Wednesday, 24 December 2008

I am not a Harry Potter Wannabe!

After discussing various delightful books and my delight in them, I ventured to read an author (well, her books) recommended to me by TimT.

Eva Ibbotson. I started wth reading The Secret of Platform 13.

Now, the plot and characters are fairly simple - no deep soul searching or worldly messages much, but it's a fun ride, and extremely entertaining. I enjoyed it greatly and am keen to read more.

I decided to peep at Amazon.com to find what others had to say about Ms Ibbotson's book, and people were not surprisingly divided into camps of those who hated it and those who loved it.

But what was annoying was when I read many reviews, instead of spending much time wrting about the book, per se, many either sent time writing about how it was a Harry Potter wannabe book or like Harry Potter except not as good; or defending the book by saying it was better than or as good as Potter, or pointing out that it couldn't be a Potter wannabe as it was written befoer the Potter books were published, so the book is still honourable, so there, so there!

Now, I've heard some weird stories about manuscripts that land on publishers' desks that tout themselves as "the next Harry Potter crossed with the Da Vinci Code" - not exactly sure what the plotline for that book would be, but how does that happen befor Harry Potter and the Code even exist?

And nowadays, I'm so over reading about Potter everywhere, I couldn't care.

Does every kids' book have to be reviewed in terms of how it compares to Harry, even when the similarities are practically non-existent? Even if someone has been inspired by a bit of Harry-reading, unless it's outright plagiarism, who gives a damn? People get their inspiration from anywhere and everywhere. When they sit dwn to write, probably many don't even know where all their inspirations and influences actually come from.

Disclaimer: If I ever publish anything, the story is based on fictional events that took place anywhere but Hogwarts or Privet Drive. Unless it is based on non-fictional events that occurred anyplace but Hogwarts or at Privet Drive. But it definitely isn't based on Harry Potter events. Unless, errh, I disclaim otherwise. Uh, that's all, folks. For now.

7 comments:

Alexis, Baron von Harlot said...

And "potter" used to be such a nice cuddly verb.

TimT said...

I potter frequently and often. Why, for the last six days I've been pottering around Newcastle and environs with parents, brother, and dog. That was a good spot of pottering.

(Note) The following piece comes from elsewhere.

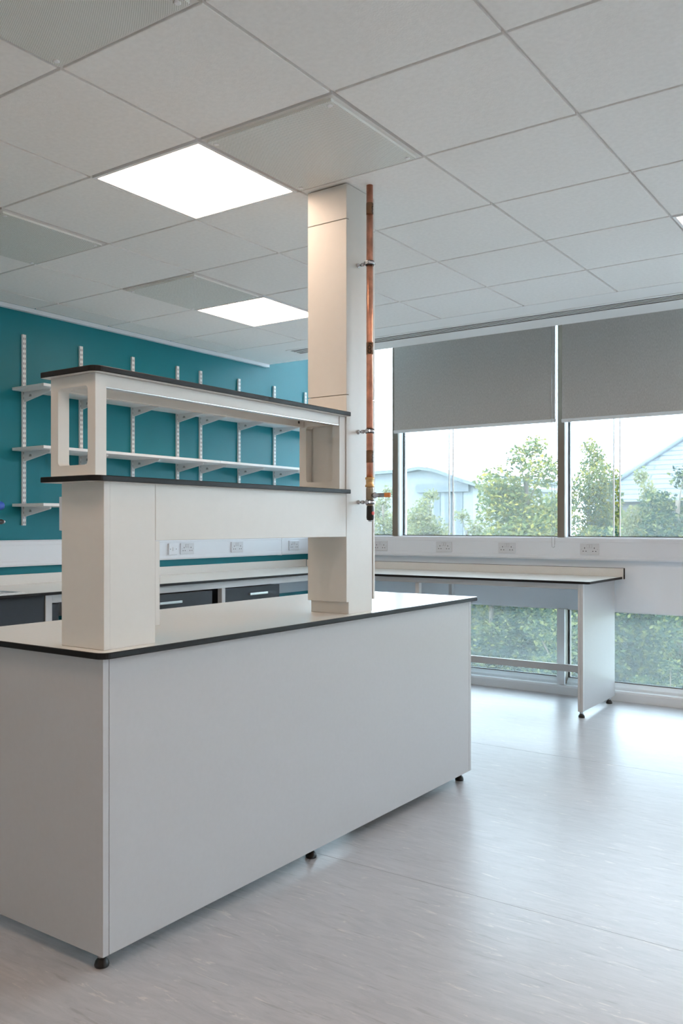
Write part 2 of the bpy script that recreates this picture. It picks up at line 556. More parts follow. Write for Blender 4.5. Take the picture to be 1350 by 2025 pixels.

Nowadays, thanks to the ubiquity of the Rowling books, I imagine my activities would be referred to by the youth as 'Harrying'. Humph.

JahTeh said...

Have you read 'Eragon'? I've seen the movie but everyone tells me the book is better. Perhaps it was just that the actor playing the lead was so 'nothing' especially since he was acting alongside Jeremy Irons who has aged very well.

TimT said...

According to Mish they're both terrible.

My word verification is toper. This pleases me! It's perfectly topping!

nailpolishblues said...

I think my father described Eragon - the character - as a dick. He's a bit on the couldn't-you-have-died-in-chapter-one? side. I agree with Mish and was equally forced into reading it with cries of 'it's wonderful, read it!'* I am making allowances for the crapness because the author was a child.

* Not uttered by my daddy.

Maria said...

I like to potter. I've also thought being a potter would be fun. The clay-shaping type, not the Harry sort. Though perhaps being able to do a bit of magickry would be a tad amusing.

Maria said...

Like you, Jahteh, I've only seen the movie. It wasn't a terrible movie but based on the movie alone I couldn't see why everyone was going on about how "original" the book was. So I thought one day I should read the book and find out. However I haven't made good on that one. I saw "Eldest" which is apparently one of its sequels in an outlet store recently at a reduced price but not "Eragon".

I remember reading a lot of how many people got very excited about the originality of both Isobelle Carmody and Christopher Paolini. Personally, Isobelle Carmody's Obernewtyn series didn't do it for me (never got past book 2). I found it very similar in concept to books like "Never Let Me Go" and "The Chrysalids" crossed was some other general fantasy fiction but not nearly as well written. (Yes, I know "Never Let Me Go" was written after but I think "The Chrysalids" was conceived before.)

I mentioned it to Mr Coffee and he said a lot of the fuss was becase they were (or started out as) teenage or young authors.

Still, I am willing to give Eragon a go, but I will probably read it at the library first, or a cheap outlet store copy!